As police were investigating their disappearance, Ivery told police he went to Banks' apartment around 1:30 a.m. Feb. 8. The two got into an argument "because Ms. Banks blamed (Ivery) for the death of their son," the complaint said.

Ivery told police that Banks went outside during the argument and he had to "coach" her back inside. He told police he left to go sleep in his truck and didn't know where Banks and the children were. He also told police he was out of state, the Milwaukee Journal Sentinel reported.

But neighbors told police they heard Ivery beating Banks, and one witness said she heard thumping as if someone was slamming a person or head against the wall. Police later found a head-sized hole in the wall of the bedroom, as well as a bed missing its comforter and a napkin blood on it.

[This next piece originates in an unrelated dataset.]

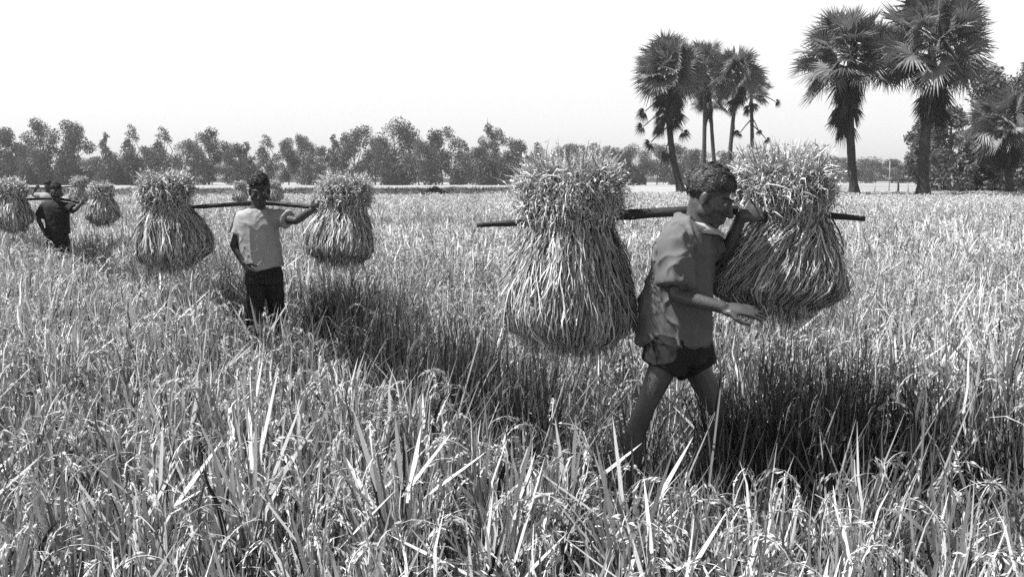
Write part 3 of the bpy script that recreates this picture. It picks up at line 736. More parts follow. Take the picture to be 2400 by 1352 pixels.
def person(label, J, fwd, head_fwd, head_up=(0, 0, 1), k=1.0, voxel=.006, slim=1.0, hands=('relaxed', 'relaxed'), hand_dirs=None, palm=None, thumbs=None,
           skin=M_SKIN, shirt=M_SHIRT, pants=M_DARKCLOTH, sleeve=.8, leg_len=.4, hair_mat=M_HAIR, curls=1800, hair_len=.02, collar=False, seed=1,
           torso_rows=None, shorts_w=1.25, loc=None, detail=True):
    """J: joints in world space. R/L are the person's own right and left."""
    base = Vector(loc); root = empty('person', base, label, 'person', 'men carrying rice sheaves on poles')
    J = {a: Vector(b) - base for a, b in J.items()}
    fwd = Vector(fwd).normalized(); side = (J['shR'] - J['shL']).normalized(); hside = (J['hipR'] - J['hipL']).normalized()
    mb = MB(); A = frame(head_fwd, head_up)
    hc = J['head']; kk = k
    kk = k * .95; pt = add_head(mb, hc, A, kk)
    limb(mb, [J['neck'] - Vector((0, 0, .02 * k)), (J['neck'] + pt(-.02, 0, -.06)) / 2, pt(-.02, 0, -.04)], [.062 * k, .052 * k, .054 * k])
    # torso under the clothes
    pel, wst, cst, upp = J['pelvis'], J['waist'], J['chest'], J['upper']
    loft(mb, [(pel - Vector((0, 0, .06 * k)), .13 * k, .09 * k), (pel, .15 * k * slim, .10 * k), (wst, .128 * k * slim, .09 * k), (cst, .135 * k * slim, .085 * k), (upp, .13 * k * slim, .065 * k), (J['neck'], .055 * k, .05 * k)],
         [hside, hside, side, side, side, side])
    for s in ('R', 'L'):
        sh, elb, wr = J['sh' + s], J['el' + s], J['wr' + s]
        mid = sh.lerp(elb, .45); fm = elb.lerp(wr, .3)
        limb(mb, [upp.lerp(sh, .5), sh, mid, elb, fm, wr], [.055 * k, .047 * k * slim, .043 * k * slim, .036 * k * slim, .037 * k * slim, .024 * k])
        i = 0 if s == 'R' else 1
        hd = hand_dirs[i] if hand_dirs else (wr - elb)
        add_hand(mb, wr, hd, palm[i] if palm else -fwd, thumbs[i] if thumbs else fwd, hands[i], k)
        hp, kn, an = J['hip' + s], J['kn' + s], J['an' + s]
        th = hp.lerp(kn, .5); cf = kn.lerp(an, .28)
        bk = -fwd * .018 * k
        limb(mb, [hp, th, kn, cf + bk, kn.lerp(an, .75), an], [.082 * k * slim, .067 * k * slim, .050 * k * slim, .052 * k * slim, .034 * k, .032 * k])
        ft = fwd if 'toe' + s not in J else (J['toe' + s] - an).normalized()
        heel = an - Vector((0, 0, .045 * k)) - ft * .03 * k
        toe = an - Vector((0, 0, .055 * k)) + ft * .15 * k
        limb(mb, [an, heel], [.032 * k, .028 * k]); limb(mb, [heel, an + ft * .06 * k - Vector((0, 0, .04 * k)), toe], [.028 * k, .034 * k, .020 * k])
    body = fuse(mb, 'body', voxel, 2, skin, root)
    if detail:
        for s in (-1, 1):
            e = MB(); v, f = ico(pt(.0755, .031 * s, .000), (.0125 * k,) * 3, A); e.add(v, f); eye = e.build('eye', M_EYE, root, True)
            e = MB(); v, f = ico(pt(.084, .031 * s, -.002), (.0055 * k,) * 3, A); e.add(v, f); e.build('pupil', M_PUPIL, eye, True)
        for s in (-1, 1):
            bw_ = MB(); limb(bw_, [pt(.098, .014 * s, .023), pt(.095, .032 * s, .030), pt(.080, .050 * s, .022)], [.0018 * k, .0024 * k, .0014 * k]); bw_.build('eyebrow', M_HAIRBASE, root, True)
    # shirt
    sb = MB()
    rows = torso_rows(J, k) if torso_rows else [(wst.lerp(pel, .75), .168 * k, .118 * k), (wst, .160 * k, .115 * k), (cst, .168 * k, .118 * k), (upp, .17 * k, .10 * k), (J['neck'] - Vector((0, 0, .015)), .080 * k, .070 * k)]
    loft(sb, rows, side, 28)
    for s in ('R', 'L'):
        sh, elb, wr = J['sh' + s], J['el' + s], J['wr' + s]
        e = sh.lerp(elb, sleeve)
        limb(sb, [upp.lerp(sh, .45), sh, sh.lerp(e, .5)], [.070 * k, .058 * k, .055 * k])
        d = (e - sh).normalized(); q = d.orthogonal().normalized()
        loft(sb, [(sh, .060 * k, .060 * k), (sh.lerp(e, .6), .062 * k, .058 * k), (e, .069 * k, .061 * k)], q, 16)
    def folds(p):
        q = Vector((p.x * 6 + p.z * 3 + seed, p.y * 6, p.z * 2.6 - p.x * 4))
        n1 = noise.noise(q); n2 = noise.noise(Vector((p.x * 11 - p.z * 6, p.y * 11, p.z * 9 + p.x * 7 + seed * 3)))
        n3 = noise.noise(Vector((p.x * 26, p.y * 26, p.z * 20 + seed)))
        return ((1 - abs(n1)) ** 9 * .016 + (1 - abs(n2)) ** 9 * .011 + n1 * .006 + n3 * .002) * k * (1 if collar else .45)
    st = fuse(sb, 'shirt', voxel * 1.15, 3, shirt, root, folds)
    if collar:
        nk = J['neck']; f_ = fwd
        for s, sgn in (('R', 1), ('L', -1)):
            sd = side * sgn; K_ = 7; Vv = []
            for i in range(K_):
                t = i / (K_ - 1); a = math.pi * (1 - t) ; 
                ring = -f_ * math.cos(math.pi * t) * -1
                dirr = (f_ * -math.cos(math.pi * t) + sd * math.sin(math.pi * t)).normalized()
                top = nk + dirr * .058 * k + Vector((0, 0, .032 * k * (1 - .85 * t)))
                low = nk + dirr * (.092 + .015 * t) * k + Vector((0, 0, (-.004 - .036 * t) * k)) + f_ * .02 * t * k
                Vv += [top, low, low - dirr * .006 * k, top - dirr * .006 * k]
            Fq = []
            for i in range(K_ - 1):
                for q in range(4): Fq.append((i * 4 + q, i * 4 + (q + 1) % 4, (i + 1) * 4 + (q + 1) % 4, (i + 1) * 4 + q))
            Fq += [(0, 3, 2, 1), ((K_ - 1) * 4, (K_ - 1) * 4 + 1, (K_ - 1) * 4 + 2, (K_ - 1) * 4 + 3)]
            cm = MB(); cm.add([tuple(q) for q in Vv], Fq); cm.build('collar', M_COLLAR, st, True)
    # shorts or trousers
    pb = MB()
    loft(pb, [(pel.lerp(wst, .3), .130 * k, .092 * k), (pel, .142 * k, .104 * k), (pel - Vector((0, 0, .08 * k)), .148 * k, .108 * k)], hside, 22)
    for s in ('R', 'L'):
        hp, kn, an = J['hip' + s], J['kn' + s], J['an' + s]
        q = fwd
        if leg_len <= 1:
            e = hp.lerp(kn, leg_len); loft(pb, [(hp.lerp(pel, .2) + Vector((0, 0, .04 * k)), .095 * k, .09 * k), (hp.lerp(e, .6), .095 * k * shorts_w / 1.25, .088 * k), (e, .092 * k * shorts_w / 1.25, .085 * k)], q, 18)
        else:
            e = kn.lerp(an, leg_len - 1); loft(pb, [(hp + Vector((0, 0, .03)), .072 * k, .080 * k), (hp.lerp(kn, .5), .058 * k, .068 * k), (kn, .051 * k, .056 * k), (e, .048 * k, .052 * k)], q, 18)
    fuse(pb, 'trousers' if leg_len > 1 else 'shorts', voxel * .95, 5, pants, root, lambda p: folds(p) * .5)
    add_hair(root, hc, A, kk, seed, curls, hair_mat, hair_len)
    return root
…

The criminal complaint says that at one point in the investigation, Ivery's father called police to report that his son had arrived at his home in Memphis and that Ivery said he killed Banks and her daughters.

Early Saturday, Memphis authorities called Milwaukee police to tell them they had made contact with Ivery. Milwaukee detectives went to Memphis to talk to Ivery and he directed them to the garage where the bodies were found. The garage is behind an apartment building that's listed as Ivery's address.